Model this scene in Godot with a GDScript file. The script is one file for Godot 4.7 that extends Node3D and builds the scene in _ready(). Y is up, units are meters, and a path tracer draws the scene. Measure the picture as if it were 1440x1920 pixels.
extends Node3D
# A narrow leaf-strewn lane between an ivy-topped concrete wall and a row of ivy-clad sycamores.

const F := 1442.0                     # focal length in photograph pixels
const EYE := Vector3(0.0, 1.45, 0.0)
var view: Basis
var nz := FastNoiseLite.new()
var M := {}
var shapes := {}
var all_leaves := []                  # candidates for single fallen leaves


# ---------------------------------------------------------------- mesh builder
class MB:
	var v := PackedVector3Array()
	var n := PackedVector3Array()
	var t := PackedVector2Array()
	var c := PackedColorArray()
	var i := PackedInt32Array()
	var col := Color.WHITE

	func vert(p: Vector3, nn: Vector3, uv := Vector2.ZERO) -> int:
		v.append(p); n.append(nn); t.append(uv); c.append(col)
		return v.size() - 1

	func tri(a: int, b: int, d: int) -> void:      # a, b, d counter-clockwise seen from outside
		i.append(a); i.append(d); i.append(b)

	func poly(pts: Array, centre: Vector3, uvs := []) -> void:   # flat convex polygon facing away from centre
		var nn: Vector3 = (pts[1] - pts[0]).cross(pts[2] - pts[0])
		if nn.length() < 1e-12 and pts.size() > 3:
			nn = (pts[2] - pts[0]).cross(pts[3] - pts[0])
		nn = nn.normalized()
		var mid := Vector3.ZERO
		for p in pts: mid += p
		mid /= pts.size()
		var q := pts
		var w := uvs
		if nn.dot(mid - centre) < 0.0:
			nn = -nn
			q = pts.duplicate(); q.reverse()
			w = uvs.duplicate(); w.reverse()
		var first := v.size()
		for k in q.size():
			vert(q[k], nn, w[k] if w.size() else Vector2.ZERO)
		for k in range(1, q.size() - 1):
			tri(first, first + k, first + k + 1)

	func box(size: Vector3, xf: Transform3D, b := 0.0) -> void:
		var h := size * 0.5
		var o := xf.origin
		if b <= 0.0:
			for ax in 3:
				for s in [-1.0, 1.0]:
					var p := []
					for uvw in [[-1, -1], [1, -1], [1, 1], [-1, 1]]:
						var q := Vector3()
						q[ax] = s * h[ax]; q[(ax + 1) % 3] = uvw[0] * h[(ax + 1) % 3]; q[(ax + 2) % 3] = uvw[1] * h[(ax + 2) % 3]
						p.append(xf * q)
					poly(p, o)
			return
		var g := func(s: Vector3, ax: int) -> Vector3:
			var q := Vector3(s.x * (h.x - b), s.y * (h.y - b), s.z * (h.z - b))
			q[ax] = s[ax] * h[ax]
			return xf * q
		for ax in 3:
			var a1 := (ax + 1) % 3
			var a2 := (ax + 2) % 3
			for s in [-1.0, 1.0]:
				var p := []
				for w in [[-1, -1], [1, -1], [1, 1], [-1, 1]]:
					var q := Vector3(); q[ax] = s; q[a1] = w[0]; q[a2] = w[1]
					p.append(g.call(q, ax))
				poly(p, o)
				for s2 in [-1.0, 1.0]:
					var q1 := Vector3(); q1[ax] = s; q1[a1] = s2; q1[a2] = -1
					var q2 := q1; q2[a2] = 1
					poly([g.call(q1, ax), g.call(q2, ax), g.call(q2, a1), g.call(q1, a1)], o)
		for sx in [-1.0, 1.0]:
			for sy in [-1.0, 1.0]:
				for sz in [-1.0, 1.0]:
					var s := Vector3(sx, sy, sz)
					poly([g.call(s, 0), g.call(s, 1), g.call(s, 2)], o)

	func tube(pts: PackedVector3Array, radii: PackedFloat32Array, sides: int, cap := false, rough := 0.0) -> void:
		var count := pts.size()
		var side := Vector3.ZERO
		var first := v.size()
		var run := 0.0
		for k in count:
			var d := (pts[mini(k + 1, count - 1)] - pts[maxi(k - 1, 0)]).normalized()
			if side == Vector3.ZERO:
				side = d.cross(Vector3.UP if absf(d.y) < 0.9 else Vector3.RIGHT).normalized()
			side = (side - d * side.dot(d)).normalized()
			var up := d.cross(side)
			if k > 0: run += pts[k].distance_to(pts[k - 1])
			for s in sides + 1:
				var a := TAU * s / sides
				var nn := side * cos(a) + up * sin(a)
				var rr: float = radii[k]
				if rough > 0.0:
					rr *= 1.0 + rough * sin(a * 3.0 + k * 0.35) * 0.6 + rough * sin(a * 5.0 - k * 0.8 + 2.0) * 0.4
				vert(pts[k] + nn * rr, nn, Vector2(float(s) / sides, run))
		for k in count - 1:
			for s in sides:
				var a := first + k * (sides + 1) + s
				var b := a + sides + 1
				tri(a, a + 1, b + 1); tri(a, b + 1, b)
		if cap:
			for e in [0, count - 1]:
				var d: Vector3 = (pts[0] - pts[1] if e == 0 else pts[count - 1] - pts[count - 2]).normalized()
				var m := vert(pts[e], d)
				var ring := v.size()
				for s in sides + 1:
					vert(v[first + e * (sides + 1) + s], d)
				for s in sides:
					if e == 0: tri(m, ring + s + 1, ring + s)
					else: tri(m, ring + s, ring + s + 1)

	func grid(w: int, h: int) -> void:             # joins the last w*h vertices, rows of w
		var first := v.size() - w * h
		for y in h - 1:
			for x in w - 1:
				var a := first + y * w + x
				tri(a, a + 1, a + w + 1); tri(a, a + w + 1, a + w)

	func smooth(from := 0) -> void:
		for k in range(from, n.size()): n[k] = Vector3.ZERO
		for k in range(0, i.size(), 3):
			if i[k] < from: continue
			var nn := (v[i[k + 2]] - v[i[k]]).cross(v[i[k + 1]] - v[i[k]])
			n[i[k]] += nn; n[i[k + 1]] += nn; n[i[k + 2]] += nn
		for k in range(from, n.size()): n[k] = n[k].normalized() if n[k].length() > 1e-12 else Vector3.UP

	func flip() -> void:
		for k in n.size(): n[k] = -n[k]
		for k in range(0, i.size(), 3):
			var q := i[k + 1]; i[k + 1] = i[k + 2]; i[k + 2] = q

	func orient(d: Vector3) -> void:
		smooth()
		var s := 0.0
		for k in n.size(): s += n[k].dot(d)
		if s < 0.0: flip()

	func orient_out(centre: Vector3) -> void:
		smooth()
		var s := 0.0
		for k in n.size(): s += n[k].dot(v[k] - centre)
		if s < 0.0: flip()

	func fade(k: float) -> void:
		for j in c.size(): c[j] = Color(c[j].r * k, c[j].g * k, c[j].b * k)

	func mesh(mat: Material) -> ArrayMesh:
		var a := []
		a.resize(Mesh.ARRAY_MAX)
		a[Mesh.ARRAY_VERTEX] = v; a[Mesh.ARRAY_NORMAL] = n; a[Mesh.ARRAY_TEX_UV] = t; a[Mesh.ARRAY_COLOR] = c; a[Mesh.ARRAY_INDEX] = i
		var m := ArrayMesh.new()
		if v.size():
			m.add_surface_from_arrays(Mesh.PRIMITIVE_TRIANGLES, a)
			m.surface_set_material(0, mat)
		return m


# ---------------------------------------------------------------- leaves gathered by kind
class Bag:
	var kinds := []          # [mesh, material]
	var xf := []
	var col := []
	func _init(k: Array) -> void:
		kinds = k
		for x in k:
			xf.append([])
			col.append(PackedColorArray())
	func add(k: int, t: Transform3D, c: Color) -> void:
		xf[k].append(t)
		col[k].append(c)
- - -
## Task description
Copy every line verbatim.

## Exercise solution
Model this scene in Godot with a GDScript file. The script is one file for Godot 4.7 that extends Node3D and builds the scene in _ready(). Y is up, units are meters, and a path tracer draws the scene. Measure the picture as if it were 1440x1920 pixels.
extends Node3D
# A narrow leaf-strewn lane between an ivy-topped concrete wall and a row of ivy-clad sycamores.

const F := 1442.0                     # focal length in photograph pixels
const EYE := Vector3(0.0, 1.45, 0.0)
var view: Basis
var nz := FastNoiseLite.new()
var M := {}
var shapes := {}
var all_leaves := []                  # candidates for single fallen leaves


# ---------------------------------------------------------------- mesh builder
class MB:
	var v := PackedVector3Array()
	var n := PackedVector3Array()
	var t := PackedVector2Array()
	var c := PackedColorArray()
	var i := PackedInt32Array()
	var col := Color.WHITE

	func vert(p: Vector3, nn: Vector3, uv := Vector2.ZERO) -> int:
		v.append(p); n.append(nn); t.append(uv); c.append(col)
		return v.size() - 1

	func tri(a: int, b: int, d: int) -> void:      # a, b, d counter-clockwise seen from outside
		i.append(a); i.append(d); i.append(b)

	func poly(pts: Array, centre: Vector3, uvs := []) -> void:   # flat convex polygon facing away from centre
		var nn: Vector3 = (pts[1] - pts[0]).cross(pts[2] - pts[0])
		if nn.length() < 1e-12 and pts.size() > 3:
			nn = (pts[2] - pts[0]).cross(pts[3] - pts[0])
		nn = nn.normalized()
		var mid := Vector3.ZERO
		for p in pts: mid += p
		mid /= pts.size()
		var q := pts
		var w := uvs
		if nn.dot(mid - centre) < 0.0:
			nn = -nn
			q = pts.duplicate(); q.reverse()
			w = uvs.duplicate(); w.reverse()
		var first := v.size()
		for k in q.size():
			vert(q[k], nn, w[k] if w.size() else Vector2.ZERO)
		for k in range(1, q.size() - 1):
			tri(first, first + k, first + k + 1)

	func box(size: Vector3, xf: Transform3D, b := 0.0) -> void:
		var h := size * 0.5
		var o := xf.origin
		if b <= 0.0:
			for ax in 3:
				for s in [-1.0, 1.0]:
					var p := []
					for uvw in [[-1, -1], [1, -1], [1, 1], [-1, 1]]:
						var q := Vector3()
						q[ax] = s * h[ax]; q[(ax + 1) % 3] = uvw[0] * h[(ax + 1) % 3]; q[(ax + 2) % 3] = uvw[1] * h[(ax + 2) % 3]
						p.append(xf * q)
					poly(p, o)
			return
		var g := func(s: Vector3, ax: int) -> Vector3:
			var q := Vector3(s.x * (h.x - b), s.y * (h.y - b), s.z * (h.z - b))
			q[ax] = s[ax] * h[ax]
			return xf * q
		for ax in 3:
			var a1 := (ax + 1) % 3
			var a2 := (ax + 2) % 3
			for s in [-1.0, 1.0]:
				var p := []
				for w in [[-1, -1], [1, -1], [1, 1], [-1, 1]]:
					var q := Vector3(); q[ax] = s; q[a1] = w[0]; q[a2] = w[1]
					p.append(g.call(q, ax))
				poly(p, o)
				for s2 in [-1.0, 1.0]:
					var q1 := Vector3(); q1[ax] = s; q1[a1] = s2; q1[a2] = -1
					var q2 := q1; q2[a2] = 1
					poly([g.call(q1, ax), g.call(q2, ax), g.call(q2, a1), g.call(q1, a1)], o)
		for sx in [-1.0, 1.0]:
			for sy in [-1.0, 1.0]:
				for sz in [-1.0, 1.0]:
					var s := Vector3(sx, sy, sz)
					poly([g.call(s, 0), g.call(s, 1), g.call(s, 2)], o)

	func tube(pts: PackedVector3Array, radii: PackedFloat32Array, sides: int, cap := false, rough := 0.0) -> void:
		var count := pts.size()
		var side := Vector3.ZERO
		var first := v.size()
		var run := 0.0
		for k in count:
			var d := (pts[mini(k + 1, count - 1)] - pts[maxi(k - 1, 0)]).normalized()
			if side == Vector3.ZERO:
				side = d.cross(Vector3.UP if absf(d.y) < 0.9 else Vector3.RIGHT).normalized()
			side = (side - d * side.dot(d)).normalized()
			var up := d.cross(side)
			if k > 0: run += pts[k].distance_to(pts[k - 1])
			for s in sides + 1:
				var a := TAU * s / sides
				var nn := side * cos(a) + up * sin(a)
				var rr: float = radii[k]
				if rough > 0.0:
					rr *= 1.0 + rough * sin(a * 3.0 + k * 0.35) * 0.6 + rough * sin(a * 5.0 - k * 0.8 + 2.0) * 0.4
				vert(pts[k] + nn * rr, nn, Vector2(float(s) / sides, run))
		for k in count - 1:
			for s in sides:
				var a := first + k * (sides + 1) + s
				var b := a + sides + 1
				tri(a, a + 1, b + 1); tri(a, b + 1, b)
		if cap:
			for e in [0, count - 1]:
				var d: Vector3 = (pts[0] - pts[1] if e == 0 else pts[count - 1] - pts[count - 2]).normalized()
				var m := vert(pts[e], d)
				var ring := v.size()
				for s in sides + 1:
					vert(v[first + e * (sides + 1) + s], d)
				for s in sides:
					if e == 0: tri(m, ring + s + 1, ring + s)
					else: tri(m, ring + s, ring + s + 1)

	func grid(w: int, h: int) -> void:             # joins the last w*h vertices, rows of w
		var first := v.size() - w * h
		for y in h - 1:
			for x in w - 1:
				var a := first + y * w + x
				tri(a, a + 1, a + w + 1); tri(a, a + w + 1, a + w)

	func smooth(from := 0) -> void:
		for k in range(from, n.size()): n[k] = Vector3.ZERO
		for k in range(0, i.size(), 3):
			if i[k] < from: continue
			var nn := (v[i[k + 2]] - v[i[k]]).cross(v[i[k + 1]] - v[i[k]])
			n[i[k]] += nn; n[i[k + 1]] += nn; n[i[k + 2]] += nn
		for k in range(from, n.size()): n[k] = n[k].normalized() if n[k].length() > 1e-12 else Vector3.UP

	func flip() -> void:
		for k in n.size(): n[k] = -n[k]
		for k in range(0, i.size(), 3):
			var q := i[k + 1]; i[k + 1] = i[k + 2]; i[k + 2] = q

	func orient(d: Vector3) -> void:
		smooth()
		var s := 0.0
		for k in n.size(): s += n[k].dot(d)
		if s < 0.0: flip()

	func orient_out(centre: Vector3) -> void:
		smooth()
		var s := 0.0
		for k in n.size(): s += n[k].dot(v[k] - centre)
		if s < 0.0: flip()

	func fade(k: float) -> void:
		for j in c.size(): c[j] = Color(c[j].r * k, c[j].g * k, c[j].b * k)

	func mesh(mat: Material) -> ArrayMesh:
		var a := []
		a.resize(Mesh.ARRAY_MAX)
		a[Mesh.ARRAY_VERTEX] = v; a[Mesh.ARRAY_NORMAL] = n; a[Mesh.ARRAY_TEX_UV] = t; a[Mesh.ARRAY_COLOR] = c; a[Mesh.ARRAY_INDEX] = i
		var m := ArrayMesh.new()
		if v.size():
			m.add_surface_from_arrays(Mesh.PRIMITIVE_TRIANGLES, a)
			m.surface_set_material(0, mat)
		return m


# ---------------------------------------------------------------- leaves gathered by kind
class Bag:
	var kinds := []          # [mesh, material]
	var xf := []
	var col := []
	func _init(k: Array) -> void:
		kinds = k
		for x in k:
			xf.append([])
			col.append(PackedColorArray())
	func add(k: int, t: Transform3D, c: Color) -> void:
		xf[k].append(t)
		col[k].append(c)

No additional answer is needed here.